The wording of 15 U.S.C.S. § 1052(e) makes it plain that not all terms which are geographically suggestive are unregistrable. Indeed, the statutory language declares nonregistrable only those words which are primarily geographically descriptive. The word "primarily" should not be overlooked, for it is not the intent of the federal statute to refuse registration of a mark where the geographic meaning is minor, obscure, remote, or unconnected with the goods. Thus, if there be no connection of the geographical meaning of the mark with the goods in the public mind, that is, if the mark is arbitrary when applied to the goods, registration should not be refused under § 2(e)(2) of the Lanham Act.


Applicant Newbridge Cutlery Co., an Irish company headquartered in Newbridge, Ireland that designs, manufactures and sells housewares, kitchenware and silverware in the United States and elsewhere around the world under the mark NEWBRIDGE HOME, sought protection of the mark in the United States by applying for the mark’s registration. The Trademark Examiner refused to register the mark as being primarily geographically descriptive when applied to applicant’s goods under 15 U.S.C.S. § 1052(e)(2) (2012). The Board affirmed, concluding that Newbridge, Ireland, was a generally known geographic place and the relevant American public would make an association between applicant's goods and Newbridge, Ireland. The Applicant appealed.


Was the mark NEWBRIDGE HOME geographically descriptive, thereby justifying the Trademark Examiner and the Board’s refusal to register the same?




According to the Court of Appeals for the Federal Circuit, as 15 U.S.C.S. § 1052(e) used the phrase "primarily geographically" in both the descriptive and deceptively misdescriptive subsections, the court's decisions relating to one subsection inform the meaning of the other and make clear that to refuse registration under either subsection the Trademark Examiner must show that: (1) the mark sought to be registered is the name of a place known generally to the public, and (2) the public would make a goods/place association, i.e., believe that the goods for which the mark is sought to be registered originate in that place.
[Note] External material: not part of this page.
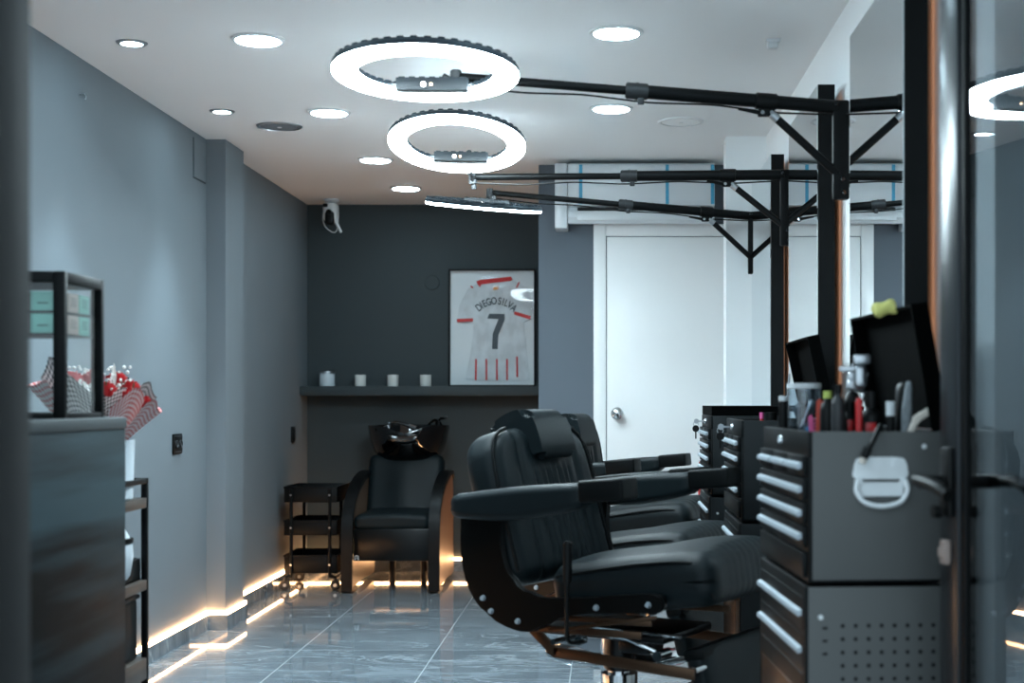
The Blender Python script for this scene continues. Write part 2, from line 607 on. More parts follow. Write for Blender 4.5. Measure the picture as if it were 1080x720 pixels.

In the case at bar, the Court held that the Trademark Trial and Appeal Board erred in affirming the Trademark Examiner's refusal to register the applicant's mark as being primarily geographically descriptive when used on or in connection with the applicant's goods under 15 U.S.C.S. § 1052(e)(2) because substantial evidence did not support the conclusion that Newbridge, Ireland was a place known generally to the relevant American public.